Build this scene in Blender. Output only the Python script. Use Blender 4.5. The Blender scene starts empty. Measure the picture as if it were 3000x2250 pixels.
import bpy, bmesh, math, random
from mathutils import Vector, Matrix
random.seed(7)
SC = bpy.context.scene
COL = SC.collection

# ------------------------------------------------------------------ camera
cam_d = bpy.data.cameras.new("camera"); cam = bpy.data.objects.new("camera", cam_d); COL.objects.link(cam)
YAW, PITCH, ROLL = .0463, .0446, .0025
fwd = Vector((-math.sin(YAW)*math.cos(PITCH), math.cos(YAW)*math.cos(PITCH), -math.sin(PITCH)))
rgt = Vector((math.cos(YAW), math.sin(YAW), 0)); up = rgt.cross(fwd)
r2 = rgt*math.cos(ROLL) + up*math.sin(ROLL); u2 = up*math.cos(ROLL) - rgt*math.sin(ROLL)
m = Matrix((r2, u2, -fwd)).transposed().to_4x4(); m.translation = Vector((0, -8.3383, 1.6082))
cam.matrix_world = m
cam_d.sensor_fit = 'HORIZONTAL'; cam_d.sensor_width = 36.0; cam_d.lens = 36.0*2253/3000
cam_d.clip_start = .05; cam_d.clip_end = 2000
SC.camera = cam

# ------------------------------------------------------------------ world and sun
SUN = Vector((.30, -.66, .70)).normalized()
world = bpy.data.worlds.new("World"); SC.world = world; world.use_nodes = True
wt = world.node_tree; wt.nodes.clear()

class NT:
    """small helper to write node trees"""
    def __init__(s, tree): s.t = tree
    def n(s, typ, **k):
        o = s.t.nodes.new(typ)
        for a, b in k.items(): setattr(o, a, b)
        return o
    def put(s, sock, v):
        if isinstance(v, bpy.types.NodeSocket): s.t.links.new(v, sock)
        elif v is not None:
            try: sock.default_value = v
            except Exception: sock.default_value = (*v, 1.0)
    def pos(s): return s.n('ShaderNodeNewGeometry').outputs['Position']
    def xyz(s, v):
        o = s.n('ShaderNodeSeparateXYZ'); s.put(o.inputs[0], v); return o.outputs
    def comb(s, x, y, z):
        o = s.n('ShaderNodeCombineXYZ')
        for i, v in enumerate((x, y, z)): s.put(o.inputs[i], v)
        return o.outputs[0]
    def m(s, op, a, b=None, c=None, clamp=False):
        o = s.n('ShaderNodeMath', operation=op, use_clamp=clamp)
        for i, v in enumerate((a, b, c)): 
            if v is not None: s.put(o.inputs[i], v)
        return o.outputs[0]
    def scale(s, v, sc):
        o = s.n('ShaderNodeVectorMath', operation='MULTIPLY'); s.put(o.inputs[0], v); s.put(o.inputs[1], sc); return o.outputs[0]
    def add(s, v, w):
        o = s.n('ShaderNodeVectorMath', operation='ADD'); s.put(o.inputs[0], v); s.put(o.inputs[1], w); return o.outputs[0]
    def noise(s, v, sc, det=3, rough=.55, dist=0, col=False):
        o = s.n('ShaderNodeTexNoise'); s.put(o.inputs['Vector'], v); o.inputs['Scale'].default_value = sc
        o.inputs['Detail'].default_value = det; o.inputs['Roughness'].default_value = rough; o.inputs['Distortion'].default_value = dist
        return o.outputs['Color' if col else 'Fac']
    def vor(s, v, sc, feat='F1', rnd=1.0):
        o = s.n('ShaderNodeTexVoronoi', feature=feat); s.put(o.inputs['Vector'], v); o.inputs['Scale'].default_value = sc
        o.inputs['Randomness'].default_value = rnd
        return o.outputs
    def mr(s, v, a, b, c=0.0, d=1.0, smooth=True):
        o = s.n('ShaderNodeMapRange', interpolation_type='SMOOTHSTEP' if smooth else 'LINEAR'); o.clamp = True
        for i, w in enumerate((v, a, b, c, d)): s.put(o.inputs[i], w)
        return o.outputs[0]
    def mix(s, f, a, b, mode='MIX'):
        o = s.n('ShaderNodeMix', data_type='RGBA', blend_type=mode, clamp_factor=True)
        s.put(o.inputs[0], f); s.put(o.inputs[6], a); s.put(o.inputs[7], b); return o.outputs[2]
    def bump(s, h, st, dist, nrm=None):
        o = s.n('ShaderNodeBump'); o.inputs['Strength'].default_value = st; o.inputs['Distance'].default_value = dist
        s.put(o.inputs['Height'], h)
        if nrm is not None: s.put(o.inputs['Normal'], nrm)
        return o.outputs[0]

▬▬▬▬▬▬

Required work: Repeat, exactly and only, the lines from the beginning of the material through the line that contains "COL = SC.collection".

Solution for this task:
Build this scene in Blender. Output only the Python script. Use Blender 4.5. The Blender scene starts empty. Measure the picture as if it were 3000x2250 pixels.
import bpy, bmesh, math, random
from mathutils import Vector, Matrix
random.seed(7)
SC = bpy.context.scene
COL = SC.collection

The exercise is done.